Posłowie deklarują pomoc Druzickiej
Treść
Urzędnicza bezduszność - podsumowuje Andrzej Dera, prawnik, poseł PiS, analizujący sądowe dokumenty ze sprawy Katarzyny Druzickiej, której pruszkowski sąd rejonowy odebrał dziecko. - Będziemy działać natychmiast, nie można tego tak zostawić - deklaruje poseł. Razem z Beatą Kempą wybierają się do wójta Starych Babic, by porozmawiać o mieszkaniu socjalnym dla Druzickiej. Czasu jest naprawdę mało: rozprawę o powrót Natalii do matki zaplanowano na 29 grudnia.
Z dokumentacji jasno wynika, że Katarzyna Druzicka bardzo kocha córkę i od początku stara się, żeby mieć ją przy sobie. Na korzyść kobiety świadczy mnóstwo pozytywnych opinii, a jedyną istotną przesłanką, która uniemożliwia powrót Natalii do mamy, jest brak własnego mieszkania. Dlatego konieczne jest stworzenie im odpowiednich warunków. Pierwszym krokiem ma być wystąpienie do gminy o przydzielenie mieszkania. Zdaniem posła Dery, w całej sprawie, jaka wyłania się z akt sądowych, uderza formalistyczne, urzędnicze podejście. - Nie można działać wyłącznie na zasadzie urzędniczej, że skoro nie mam lokalu, to nie jest to mój problem i nie ja jestem winny. Rozumiem, iż nie ma zasobów komunalnych, ale nie chce mi się wierzyć, żeby w gminie, w której mieszka kilkaset rodzin, nie było nawet jednej osoby, która by mogła za pieniądze albo za tzw. opiekę wynająć pokój, podpisać umowę i żeby te relacje wreszcie były normalne. Wystarczy podejść po ludzku do niektórych problemów - uważa poseł.
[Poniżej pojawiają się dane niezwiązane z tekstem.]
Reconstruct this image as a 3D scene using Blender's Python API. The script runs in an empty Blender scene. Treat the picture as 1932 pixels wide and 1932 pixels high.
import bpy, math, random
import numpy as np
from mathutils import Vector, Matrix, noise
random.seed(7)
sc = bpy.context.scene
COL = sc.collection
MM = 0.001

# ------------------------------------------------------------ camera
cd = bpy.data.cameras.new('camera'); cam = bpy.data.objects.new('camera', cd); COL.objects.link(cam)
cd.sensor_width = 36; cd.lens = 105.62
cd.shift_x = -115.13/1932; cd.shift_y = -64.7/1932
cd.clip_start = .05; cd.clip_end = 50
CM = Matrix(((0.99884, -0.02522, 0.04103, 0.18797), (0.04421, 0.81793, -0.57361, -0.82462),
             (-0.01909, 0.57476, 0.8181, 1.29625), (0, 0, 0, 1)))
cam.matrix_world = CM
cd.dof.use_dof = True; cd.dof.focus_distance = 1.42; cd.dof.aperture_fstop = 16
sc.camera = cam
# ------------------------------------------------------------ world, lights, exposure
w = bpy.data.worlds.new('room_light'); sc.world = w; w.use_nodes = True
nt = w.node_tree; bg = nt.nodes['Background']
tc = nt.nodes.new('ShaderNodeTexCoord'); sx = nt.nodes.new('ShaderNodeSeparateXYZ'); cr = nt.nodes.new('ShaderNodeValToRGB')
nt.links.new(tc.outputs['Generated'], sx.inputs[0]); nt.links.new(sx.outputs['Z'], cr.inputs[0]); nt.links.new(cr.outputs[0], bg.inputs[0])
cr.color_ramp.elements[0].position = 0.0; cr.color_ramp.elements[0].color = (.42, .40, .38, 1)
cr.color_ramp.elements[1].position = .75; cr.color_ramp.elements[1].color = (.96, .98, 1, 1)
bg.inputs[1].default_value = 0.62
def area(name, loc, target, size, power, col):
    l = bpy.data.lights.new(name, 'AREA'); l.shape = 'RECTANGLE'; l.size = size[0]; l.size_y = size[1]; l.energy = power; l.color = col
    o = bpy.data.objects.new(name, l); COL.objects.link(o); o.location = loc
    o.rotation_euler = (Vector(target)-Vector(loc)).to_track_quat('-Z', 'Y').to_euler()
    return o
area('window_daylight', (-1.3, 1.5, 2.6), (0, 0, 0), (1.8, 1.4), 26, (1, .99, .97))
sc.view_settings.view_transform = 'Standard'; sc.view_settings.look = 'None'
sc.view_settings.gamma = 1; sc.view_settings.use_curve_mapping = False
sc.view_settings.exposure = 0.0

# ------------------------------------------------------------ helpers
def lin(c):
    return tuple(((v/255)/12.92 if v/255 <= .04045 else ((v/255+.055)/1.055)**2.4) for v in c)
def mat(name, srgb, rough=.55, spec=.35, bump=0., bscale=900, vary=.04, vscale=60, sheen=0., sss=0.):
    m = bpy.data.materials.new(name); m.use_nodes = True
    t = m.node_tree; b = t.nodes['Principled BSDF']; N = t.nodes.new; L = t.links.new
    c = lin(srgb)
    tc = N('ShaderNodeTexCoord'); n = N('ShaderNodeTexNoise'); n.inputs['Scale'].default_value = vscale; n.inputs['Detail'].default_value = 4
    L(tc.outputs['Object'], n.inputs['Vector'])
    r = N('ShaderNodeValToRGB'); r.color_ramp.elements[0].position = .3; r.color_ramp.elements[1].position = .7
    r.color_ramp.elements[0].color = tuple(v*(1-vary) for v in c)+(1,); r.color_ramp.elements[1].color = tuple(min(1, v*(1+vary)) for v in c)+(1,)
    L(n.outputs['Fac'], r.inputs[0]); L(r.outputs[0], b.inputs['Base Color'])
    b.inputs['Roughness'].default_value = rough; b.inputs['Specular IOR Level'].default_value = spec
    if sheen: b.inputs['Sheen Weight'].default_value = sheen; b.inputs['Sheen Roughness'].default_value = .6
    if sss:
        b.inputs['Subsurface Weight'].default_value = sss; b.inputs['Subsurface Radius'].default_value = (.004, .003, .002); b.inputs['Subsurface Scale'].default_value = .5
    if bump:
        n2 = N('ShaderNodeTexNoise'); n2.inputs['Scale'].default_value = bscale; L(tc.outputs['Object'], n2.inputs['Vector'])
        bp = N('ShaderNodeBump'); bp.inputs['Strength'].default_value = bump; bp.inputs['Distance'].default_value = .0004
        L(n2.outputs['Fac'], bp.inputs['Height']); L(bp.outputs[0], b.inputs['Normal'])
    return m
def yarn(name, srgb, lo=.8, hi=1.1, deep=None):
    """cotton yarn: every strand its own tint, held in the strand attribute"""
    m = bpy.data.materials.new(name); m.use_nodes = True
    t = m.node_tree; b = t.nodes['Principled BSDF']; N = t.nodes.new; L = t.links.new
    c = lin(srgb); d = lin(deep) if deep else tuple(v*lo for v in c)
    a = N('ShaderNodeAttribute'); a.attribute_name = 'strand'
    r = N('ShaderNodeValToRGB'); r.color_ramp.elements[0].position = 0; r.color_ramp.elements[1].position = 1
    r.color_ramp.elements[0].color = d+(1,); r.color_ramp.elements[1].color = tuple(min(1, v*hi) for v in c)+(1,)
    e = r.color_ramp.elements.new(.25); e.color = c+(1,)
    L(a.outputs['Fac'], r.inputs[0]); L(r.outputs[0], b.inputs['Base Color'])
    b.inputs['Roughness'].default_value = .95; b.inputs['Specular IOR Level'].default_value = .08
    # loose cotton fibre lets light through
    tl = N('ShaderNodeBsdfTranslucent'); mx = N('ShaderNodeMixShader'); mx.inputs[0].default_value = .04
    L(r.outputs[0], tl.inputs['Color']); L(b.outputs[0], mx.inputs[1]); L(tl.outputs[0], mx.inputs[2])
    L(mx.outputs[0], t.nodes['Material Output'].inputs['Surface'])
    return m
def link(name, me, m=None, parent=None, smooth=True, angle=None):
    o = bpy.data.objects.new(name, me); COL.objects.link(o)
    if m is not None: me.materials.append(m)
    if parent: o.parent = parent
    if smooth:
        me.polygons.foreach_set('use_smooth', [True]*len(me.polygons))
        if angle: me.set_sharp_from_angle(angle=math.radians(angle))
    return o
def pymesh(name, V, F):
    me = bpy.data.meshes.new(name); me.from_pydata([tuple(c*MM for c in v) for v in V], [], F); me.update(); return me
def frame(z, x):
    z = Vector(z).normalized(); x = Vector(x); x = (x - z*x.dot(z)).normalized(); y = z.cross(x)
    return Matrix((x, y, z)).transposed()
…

Zarówno Dera, jak i Kempa zapewniają, że jeszcze w tym tygodniu wybiorą się do Starych Babic, by osobiście porozmawiać z wójtem w sprawie pani Druzickiej. Beata Kempa, jako były kurator sądowy, zamierza zwrócić się o pomoc do kuratorów mających gminę pod swoją opieką. - Skoro formalne działania do tej pory nie zaowocowały prawdziwą pomocą, będziemy po prostu rozmawiać "nieformalnie" - zapowiada Dera.